Pascal Leclaire, Ottawa --
The Senators acquired Leclaire from Columbus at the trading deadline in March, knowing that he wouldn't step on the ice for them until this fall. GM Bryan Murray is counting on Leclaire to rebound from an injury-plagued season with the kind of numbers he put up for the Blue Jackets in 2007-08 -- 24-17-6 with a 2.25 GAA, a .919 save percentage and nine shutouts. With Alex Auld gone, the No. 1 job is his for the taking -- and the Senators will be in trouble if he doesn't take it.

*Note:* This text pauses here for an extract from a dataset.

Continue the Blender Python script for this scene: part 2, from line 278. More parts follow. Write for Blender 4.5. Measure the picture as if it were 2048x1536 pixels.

Ray Emery, Philadelphia -- The Flyers have one of the NHL's best offenses and a defense that now includes Chris Pronger. What they don't have is a proven No. 1 NHL goaltender -- unless Emery proves he can handle the job. Emery led Ottawa to the Stanley Cup Final just two years ago, but little has gone right for him since. He's returning to the NHL after a season in Russia during which he made the All-Star Game. If he can't handle the job, the cap-strapped Flyers could see their dreams of a long playoff run go sailing away.

Chris Kunitz, Pittsburgh -- The Penguins have the NHL's best 1-2 combination up the middle in Sidney Crosby and Evgeni Malkin. But it was the addition of Kunitz (and later Bill Guerin) late in the season that finally gave them some production on the wings. Kunitz struggled to score in the playoffs, but given the chance to play with Crosby or Malkin for a full season, he should be able to improve on last season's 23 goals while providing the kind of physical edge needed to play coach Dan Bylsma's up-tempo forechecking system.

Mike Smith, Tampa Bay -- The Lightning's season totally fell apart when Smith, their starting goaltender, went down for the season at the end of January with a concussion. Before the injury, Smith proved he was a more-than-adequate netminder (14-18-6, 2.82 GAA, .916 save percentage), and the Lightning are counting on him to stay healthy and improve on those numbers this season.

Jason Blake, Toronto -- GM Brian Burke has improved the defense and brought plenty of toughness to Toronto. But someone still has to put the puck in the net, and Blake is one of the few Leafs with proven offensive skills. After a slow start, he wound up leading the Leafs with 25 goals and 63 points. Whether he can repeat or improve on those numbers at age 36 will be one of the keys to the Leafs' hopes of ending a three-year playoff drought.

Jose Theodore/Simeon Varlamov/Michal Neuvirth, Washington -- With Alex Ovechkin leading one of the NHL's most-dynamic offenses, the Caps don't need their goaltenders to be the hero on most nights -- but they do need someone who makes the saves that need to be made. Theodore was adequate for most of the regular season, but Varlamov took the starting job in the playoffs and Neuvirth led Hershey to the AHL title. One of the three needs to stand up and take charge if the Caps are going to get further than the second round of the playoffs.